> Dataset content:
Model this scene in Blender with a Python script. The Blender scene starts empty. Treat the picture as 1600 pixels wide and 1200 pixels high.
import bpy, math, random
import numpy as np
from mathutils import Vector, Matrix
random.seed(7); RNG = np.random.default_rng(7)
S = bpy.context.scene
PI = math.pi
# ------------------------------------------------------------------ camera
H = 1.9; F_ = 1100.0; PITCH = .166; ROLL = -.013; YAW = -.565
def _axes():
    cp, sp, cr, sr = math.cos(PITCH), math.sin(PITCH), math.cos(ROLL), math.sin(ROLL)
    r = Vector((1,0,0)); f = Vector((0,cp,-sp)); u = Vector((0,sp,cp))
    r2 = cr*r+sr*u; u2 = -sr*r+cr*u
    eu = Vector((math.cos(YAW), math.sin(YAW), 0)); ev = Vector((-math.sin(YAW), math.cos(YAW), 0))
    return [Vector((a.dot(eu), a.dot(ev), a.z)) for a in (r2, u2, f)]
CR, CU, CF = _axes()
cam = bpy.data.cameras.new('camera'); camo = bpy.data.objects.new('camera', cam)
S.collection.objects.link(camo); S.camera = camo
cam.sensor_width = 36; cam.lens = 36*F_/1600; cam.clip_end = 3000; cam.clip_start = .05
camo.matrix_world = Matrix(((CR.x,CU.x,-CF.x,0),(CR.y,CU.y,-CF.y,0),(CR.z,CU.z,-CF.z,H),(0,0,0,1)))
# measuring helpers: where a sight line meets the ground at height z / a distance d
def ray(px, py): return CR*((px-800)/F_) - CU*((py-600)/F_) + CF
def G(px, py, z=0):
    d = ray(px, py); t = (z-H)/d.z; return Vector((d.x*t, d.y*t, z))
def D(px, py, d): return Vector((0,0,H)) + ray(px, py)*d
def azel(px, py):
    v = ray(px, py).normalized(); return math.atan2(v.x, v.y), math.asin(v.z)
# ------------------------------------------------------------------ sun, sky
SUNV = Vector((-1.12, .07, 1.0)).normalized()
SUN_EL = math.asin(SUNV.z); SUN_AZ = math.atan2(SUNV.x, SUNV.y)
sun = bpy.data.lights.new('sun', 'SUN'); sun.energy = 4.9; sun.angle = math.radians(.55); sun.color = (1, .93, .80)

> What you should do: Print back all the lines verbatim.

> Solved exercise:
Model this scene in Blender with a Python script. The Blender scene starts empty. Treat the picture as 1600 pixels wide and 1200 pixels high.
import bpy, math, random
import numpy as np
from mathutils import Vector, Matrix
random.seed(7); RNG = np.random.default_rng(7)
S = bpy.context.scene
PI = math.pi
# ------------------------------------------------------------------ camera
H = 1.9; F_ = 1100.0; PITCH = .166; ROLL = -.013; YAW = -.565
def _axes():
    cp, sp, cr, sr = math.cos(PITCH), math.sin(PITCH), math.cos(ROLL), math.sin(ROLL)
    r = Vector((1,0,0)); f = Vector((0,cp,-sp)); u = Vector((0,sp,cp))
    r2 = cr*r+sr*u; u2 = -sr*r+cr*u
    eu = Vector((math.cos(YAW), math.sin(YAW), 0)); ev = Vector((-math.sin(YAW), math.cos(YAW), 0))
    return [Vector((a.dot(eu), a.dot(ev), a.z)) for a in (r2, u2, f)]
CR, CU, CF = _axes()
cam = bpy.data.cameras.new('camera'); camo = bpy.data.objects.new('camera', cam)
S.collection.objects.link(camo); S.camera = camo
cam.sensor_width = 36; cam.lens = 36*F_/1600; cam.clip_end = 3000; cam.clip_start = .05
camo.matrix_world = Matrix(((CR.x,CU.x,-CF.x,0),(CR.y,CU.y,-CF.y,0),(CR.z,CU.z,-CF.z,H),(0,0,0,1)))
# measuring helpers: where a sight line meets the ground at height z / a distance d
def ray(px, py): return CR*((px-800)/F_) - CU*((py-600)/F_) + CF
def G(px, py, z=0):
    d = ray(px, py); t = (z-H)/d.z; return Vector((d.x*t, d.y*t, z))
def D(px, py, d): return Vector((0,0,H)) + ray(px, py)*d
def azel(px, py):
    v = ray(px, py).normalized(); return math.atan2(v.x, v.y), math.asin(v.z)
# ------------------------------------------------------------------ sun, sky
SUNV = Vector((-1.12, .07, 1.0)).normalized()
SUN_EL = math.asin(SUNV.z); SUN_AZ = math.atan2(SUNV.x, SUNV.y)
sun = bpy.data.lights.new('sun', 'SUN'); sun.energy = 4.9; sun.angle = math.radians(.55); sun.color = (1, .93, .80)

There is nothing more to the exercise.